Interestingly, Whitehead’s copy of this address has been heavily emended, along with yet a third title: “A London Trade School,” with a roman numeral IV added:
The fact that the chapter number (“IV”) is different from both the chapter number in this preface and in ESP suggests that Whitehead intended to include it as a chapter in yet another book (Aims of Education leaps to mind, though it could have been for another ultimately unpublished volume), but then decided against it. Curiously, the handwritten emendations made to this document are not reflected in the ESP version.

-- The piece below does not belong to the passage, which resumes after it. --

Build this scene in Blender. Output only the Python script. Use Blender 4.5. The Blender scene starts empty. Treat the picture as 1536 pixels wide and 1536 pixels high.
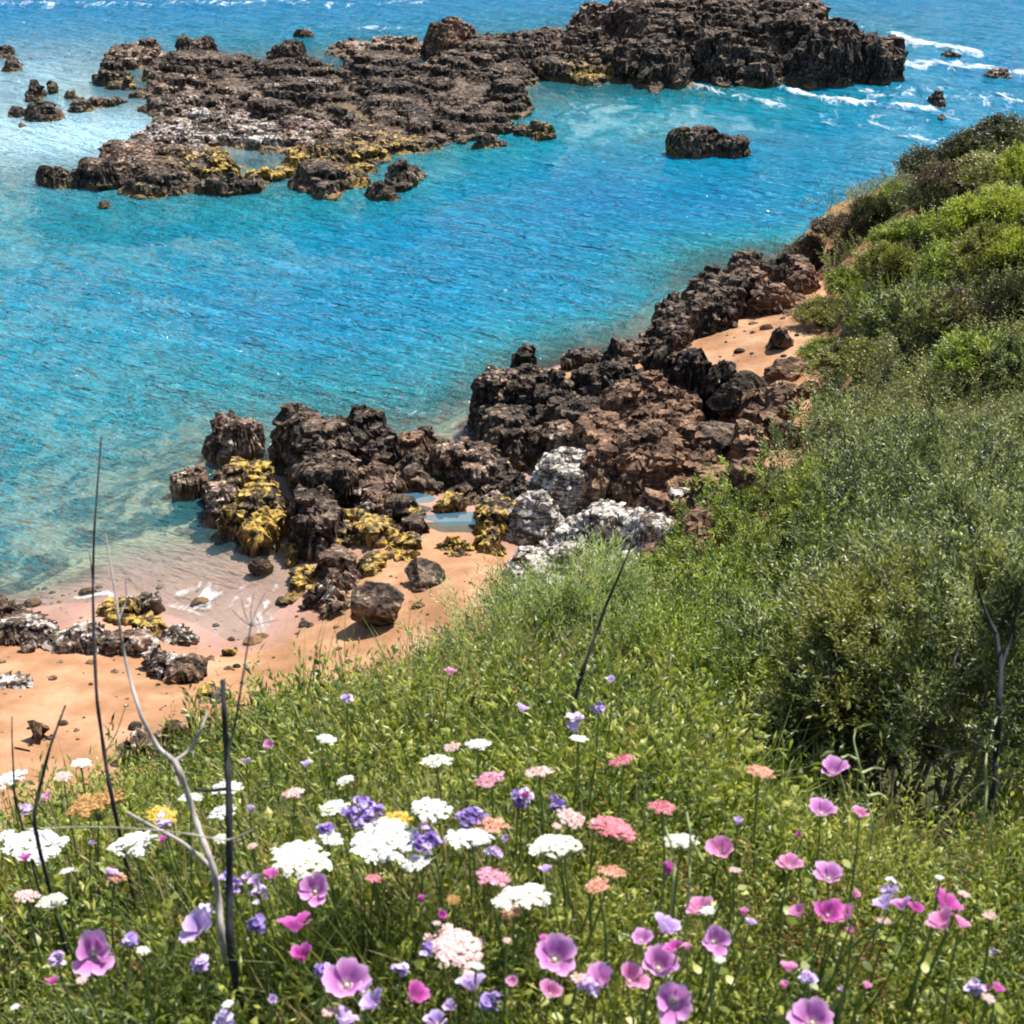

Two of these eleven chapters did not appear in ESP at all: “The Aim of Philosophy” ended up being printed in Modes of Thought (1938) as an epilogue, and his first Harvard lecture was never published (that is, until its discovery in Whitehead’s papers, now available online, in Process Studies 48.2, and the recently released book Whitehead at Harvard, 1924–1925).
The fact that Whitehead’s first Harvard lecture was set to be published in this 1936 book actually throws into question whether the manuscript we discovered is the original version that Whitehead delivered in September of 1924. It is possible that it was typed up from the original, or even adapted for the book. An argument for this is that it does not exactly reflect the lecture Whitehead actually delivered based on the accounts found in the notes of Winthrop Bell and Louise Heath in the first volume of Whitehead’s Harvard lectures.
But in the end, I think this explanation is unlikely, due primarily to this marked-off paragraph on the third page:
Conversely in my next lecture I desire to illustrate how philosophical considerations may guide us in our search for that urgent necessity, namely a re-constitution of a coherent system of assumptions for physical science. This second lecture will be more purely scientific than is usual, or even proper, for a philosophical lecture. But I think that it will illustrate the possibilities of philosophy in an age when the fundamental conceptions of science are in process of re-constitution. I have planned the two lectures together so that they may jointly illustrate the practical bearing of science upon philosophy, and of philosophy upon science.
This paragraph would not have made sense to include in the essay as part of an edited book unless the cited second lecture was also going to be included. That it is the only paragraph that has been marked off suggests that this document was in fact the original manuscript for Whitehead’s first lecture, and that he planned to excise the offending paragraph.
It is not entirely clear why Whitehead decided not to include his first Harvard lecture in this collection, indicated by his crossing out of the final few lines on the second page:
But the simplest explanation may be the best one: it does not fit particularly well with the rest of the included essays, which were mostly about education, while his first Harvard lecture was about philosophy and science.
Why was the book never published? It’s not clear. Whitehead’s biographer, Victor Lowe, may have known, but he died in 1988 before he could complete the second volume of the biography; the incomplete manuscript was edited by J. B. Schneewind and published in 1990. Lowe did not write of any events beyond the celebration of Whitehead’s birthday in February of 1931, before this prospective 1936 book was set to be published. The answer may yet lie buried in his papers at the Johns Hopkins University Library archives.
[1] Victor Lowe, Alfred North Whitehead – The Man and His Work, Volume II: 1910–1947 (Baltimore: Johns Hopkins University Press, 1990), pp. 43–44.
[2] The Atlantic, September 1936, 158, pp. 260–270.